Funny money
Some people, I’m told, read magazines from the front to the back. If you’re one of those people, you will by now have learned of the economic toll that global catastrophes in the first two quarters of 2011 have taken on the major Bermuda re/insurers. Such analysis is spot on. Even the best win some and lose some; this year almost everyone will lose some.
Investors who have traded these companies’ stocks below book value for some time will probably have even less confidence, after the way 2011 is shaping up to be. But the truth is that the first half of the year may prove to have been a much-needed turning point in the companies’ development, if you take the long view.
Let it first be said that the non-financial side of catastrophes is as awful as anything can be. When the wind blows or the earth shakes, lives are forever changed, or even ended. Those of us who follow disasters professionally are never able to react with anything other than despair as Mother Nature reminds us of her awesome powers. No disrespect intended to those affected, however, when I point out that every storm (and every big earth tremor) has a silver lining.
At the close of 2010, the global re/insurance market was overcapitalised, to the tune of $50 billion to $150 billion, depending on whom one listened to. With a consensus emerging that the first half of 2011 will have cost re/insurers more than $50 billion—quite a bit more, possibly, once the bills are all in and demand surge has done its dirty work—the re/insurance market will be that much closer to an all-too-elusive equilibrium of supply and demand.
Only then will re/insurers be able to improve pricing in a manner that allows them to meet appropriate claims and yield the degree ofprofitability necessary if they are to top up their tanks in advance of the next round of cat events.
Although insured losses in the first half of 2011 will match or exceed the cost of Hurricane Katrina, their affect on pricing will be nothing like what happened after New Orleans was thumped in 2005, for several reasons.
First and foremost, at least $50 billion in losses was necessary before the previously overcapitalised market could begin to consider a more aggressive pricing strategy. Companies have been returning capital to shareholders for two or three years, but not at a fast enough rate to dent the excess capital accumulating.
Not even the ‘machine gun’ wave of catastrophes in the first half of 2011 will do the trick. The Gryphon Alpha floating facility coming unmoored; the explosion at the CNRL Horizon mining facility in Alberta; the killer winter storm from Colorado to Maine; Cyclone Yasi; the earthquake in Christchurch; the Tohoku earthquake and tsunami; and the record-breaking US tornado outbreak are already on the books. Only if the forecasters’ usual dire outlook for the Atlantic hurricane season is correct—one of these years, it must be—might the market turn. But a classic hard market this is not, as yet.
Among the reasons is one you don’t see cited anywhere. Pop quiz: what’s the exchange rate for the US dollar against the Australian dollar, the New Zealand dollar or the Japanese yen? Be honest; you don’t have a clue. Nor do I.

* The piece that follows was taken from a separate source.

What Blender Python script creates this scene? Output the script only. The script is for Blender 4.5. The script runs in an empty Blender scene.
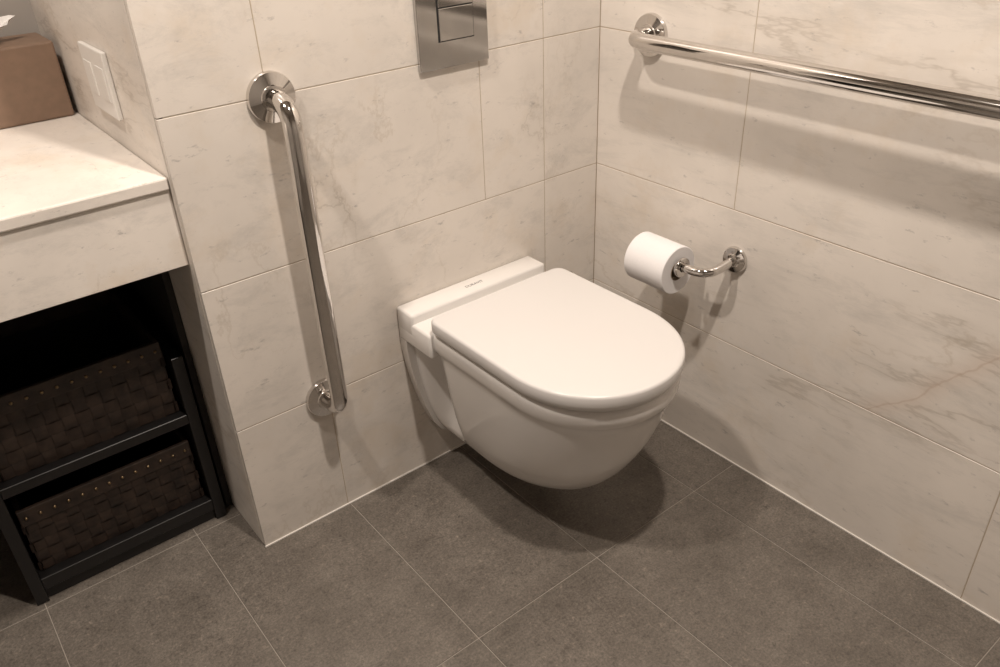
import bpy, bmesh, math, random
from mathutils import Vector, Matrix
random.seed(7)
S=bpy.context.scene
S.view_settings.view_transform='Standard'
COL=S.collection

# ------------------------------------------------------------------ materials
class NT:
    def __init__(s,name):
        s.m=bpy.data.materials.new(name);s.m.use_nodes=True
        s.t=s.m.node_tree;s.b=s.t.nodes['Principled BSDF']
    def n(s,typ,inp=None,**kw):
        n=s.t.nodes.new(typ)
        for k,v in kw.items(): setattr(n,k,v)
        for k,v in (inp or {}).items():
            if isinstance(v,bpy.types.NodeSocket): s.t.links.new(v,n.inputs[k])
            else: n.inputs[k].default_value=v
        return n
    def link(s,a,b): s.t.links.new(a,b)
    def math(s,op,a,b=0.0,c=0.0,clamp=False):
        n=s.n('ShaderNodeMath',{0:a,1:b,2:c},operation=op);n.use_clamp=clamp;return n.outputs[0]
    def ramp(s,fac,stops):
        n=s.n('ShaderNodeValToRGB',{0:fac});e=n.color_ramp.elements
        while len(e)<len(stops): e.new(.5)
        for i,(p,c) in enumerate(stops):
            e[i].position=p;e[i].color=(*c,1) if len(c)==3 else c
        return n.outputs[0]
    def mix(s,fac,a,b,mode='MIX'):
        n=s.n('ShaderNodeMix',data_type='RGBA',blend_type=mode)
        for i,v in ((0,fac),(6,a),(7,b)):
            if isinstance(v,bpy.types.NodeSocket): s.link(v,n.inputs[i])
            elif i==0: n.inputs[0].default_value=v
            else: n.inputs[i].default_value=(*v,1)
        return n.outputs[2]
    def bump(s,h,strength=.2,dist=.001):
        n=s.n('ShaderNodeBump',{'Height':h,'Strength':strength,'Distance':dist})
        s.link(n.outputs[0],s.b.inputs['Normal'])

def plain(name,col,rough=.5,metal=0.,coat=0.,var=0.04,scale=30,bump=0.):
    k=NT(name)
    tc=k.n('ShaderNodeTexCoord').outputs['Object']
    nz=k.n('ShaderNodeTexNoise',{'Vector':tc,'Scale':scale,'Detail':4.}).outputs[0]
    c2=tuple(max(0,c*(1-var*4)) for c in col)
    k.link(k.mix(nz,c2,tuple(min(1,c*(1+var)) for c in col)),k.b.inputs['Base Color'])
    k.b.inputs['Roughness'].default_value=rough;k.b.inputs['Metallic'].default_value=metal
    k.b.inputs['Coat Weight'].default_value=coat
    if bump: k.bump(nz,bump,.001)
    return k.m

def marble(name,base=(.705,.655,.60),scale=1.0,vein=1.0,streak=False):
    k=NT(name)
    geo=k.n('ShaderNodeNewGeometry').outputs['Position']
    at=k.n('ShaderNodeAttribute',attribute_name='trand').outputs['Fac']
    off=k.n('ShaderNodeCombineXYZ',{0:k.math('MULTIPLY',at,37.),1:k.math('MULTIPLY',at,91.),2:k.math('MULTIPLY',at,53.)}).outputs[0]
    p=k.n('ShaderNodeVectorMath',{0:geo,1:off},operation='ADD').outputs[0]
    big=k.n('ShaderNodeTexNoise',{'Vector':p,'Scale':2.6*scale,'Detail':5.,'Roughness':.6}).outputs[0]
    col=k.ramp(big,[(.3,tuple(c*.89 for c in base)),(.5,base),(.7,tuple(min(1,c*1.09) for c in base))])
    # warm stains
    st=k.n('ShaderNodeTexNoise',{'Vector':p,'Scale':5.5*scale,'Detail':6.,'Roughness':.65}).outputs[0]
    f=k.ramp(st,[(.53,(0,0,0)),(.72,(1,1,1))])
    col=k.mix(k.math('MULTIPLY',f,.55),col,(base[0]*.88,base[1]*.81,base[2]*.71))
    # clouds of pale grey, elongated
    mp=k.n('ShaderNodeMapping',{'Vector':p,'Rotation':(.5,.7,.4),'Scale':(1,.45,1.9)}).outputs[0]
    cl=k.n('ShaderNodeTexNoise',{'Vector':mp,'Scale':8*scale,'Detail':10.,'Roughness':.78,'Distortion':.35}).outputs[0]
    f=k.ramp(cl,[(.50,(0,0,0)),(.67,(1,1,1))])
    col=k.mix(k.math('MULTIPLY',f,.52),col,(base[0]*.70,base[1]*.71,base[2]*.72))
    # faint directional veins, broad soft + thin core
    for (sc,th,am,c,rot,scl) in ((1.6,.030,.24*vein,(.47,.42,.36),(.35,.65,.9),(1.,.22,1.)),(1.6,.006,.40*vein,(.36,.31,.26),(.35,.65,.9),(1.,.22,1.)),(3.2,.010,.32*vein,(.44,.37,.29),(1.1,.2,.4),(1.,.3,.6))):
        mp=k.n('ShaderNodeMapping',{'Vector':p,'Rotation':rot,'Scale':scl}).outputs[0]
        n=k.n('ShaderNodeTexNoise',{'Vector':mp,'Scale':sc*scale,'Detail':8.,'Roughness':.62}).outputs[0]
        r=k.math('ABSOLUTE',k.math('SUBTRACT',n,.5))
        v=k.math('SUBTRACT',1.,k.math('DIVIDE',r,th),clamp=True)
        msk=k.n('ShaderNodeTexNoise',{'Vector':p,'Scale':2.9*scale,'Detail':3.}).outputs[0]
        msk=k.ramp(msk,[(.46,(0,0,0)),(.60,(1,1,1))])
        col=k.mix(k.math('MULTIPLY',k.math('MULTIPLY',v,msk),am),col,c)
    # small grey flecks
    mp=k.n('ShaderNodeMapping',{'Vector':p,'Rotation':(.6,.8,.3),'Scale':(1,1,2.4)}).outputs[0]
    fl=k.n('ShaderNodeTexNoise',{'Vector':mp,'Scale':30*scale,'Detail':5.,'Roughness':.7}).outputs[0]
    f=k.ramp(fl,[(.62,(0,0,0)),(.72,(1,1,1))])
    col=k.mix(k.math('MULTIPLY',f,.62),col,(.33,.31,.30))
    if streak:
        # one natural rust-pink vein crossing a slab of the right wall
        s=k.n('ShaderNodeSeparateXYZ',{0:geo})
        wob=k.n('ShaderNodeTexNoise',{'Vector':geo,'Scale':9.,'Detail':6.}).outputs[0]
        d=k.math('ADD',k.math('MULTIPLY',k.math('ADD',s.outputs[1],.757),.75),k.math('MULTIPLY',k.math('SUBTRACT',s.outputs[2],.316),.66))
        d=k.math('ADD',d,k.math('MULTIPLY',k.math('SUBTRACT',wob,.5),.05))
        thin=k.math('SUBTRACT',1.,k.math('DIVIDE',k.math('ABSOLUTE',d),.0025),clamp=True)
        wide=k.math('SUBTRACT',1.,k.math('DIVIDE',k.math('ABSOLUTE',d),.028),clamp=True)
        m=k.math('MULTIPLY',k.math('LESS_THAN',s.outputs[2],.6),k.math('GREATER_THAN',s.outputs[2],.3))
        m=k.math('MULTIPLY',m,k.math('GREATER_THAN',s.outputs[0],-.02))
        m=k.math('MULTIPLY',m,k.math('LESS_THAN',s.outputs[1],-.70))
        col=k.mix(k.math('MULTIPLY',k.math('MULTIPLY',wide,m),.28),col,(.60,.46,.37))
        col=k.mix(k.math('MULTIPLY',k.math('MULTIPLY',thin,m),.35),col,(.42,.30,.22))
    k.link(col,k.b.inputs['Base Color'])
    k.link(k.ramp(cl,[(.3,(.27,)*3),(.7,(.41,)*3)]),k.b.inputs['Roughness'])
    k.b.inputs['Specular IOR Level'].default_value=.42
    k.bump(cl,.06,.0015)
    return k.m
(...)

And neither, I’m thinking, do the bulk of the executives who buy insurance. Americans, for example, refer en masse to euros, pounds and Thai bahts, and all the other currencies in the world, as ‘funny money’.
Many Americans don’t ‘do’ foreign. I once attended a focus group in New York City on the subject of Australia. About 20 of us were handed a blank outline map of the continent and asked to fill in whatever geographic details we could. I didn’t know much, but was heartened when I looked around the table and saw that I was one of a very small number who had the map the right way up.
The Bermuda companies are run by experienced and sophisticated executives, many of them Americans. Their market is the world, with an emphasis on North America and Europe. They are at home in any number of cultures and understand intimately how to handle the currencies in which their companies are paid.
Many of their ultimate customers—the man on the street in the US—however, lead narrower lives. Unless your average Joe feels the pain of the re/insurers’ losses through nightly news updates, political drama and the endless hoo-hah that goes with a big US cat, premiums won’t rise by three percent, let alone 30.
Re/insurers only ever see the opportunity for meaningful rate increases when the US is hit by a major catastrophe, its losses racked up in greenbacks.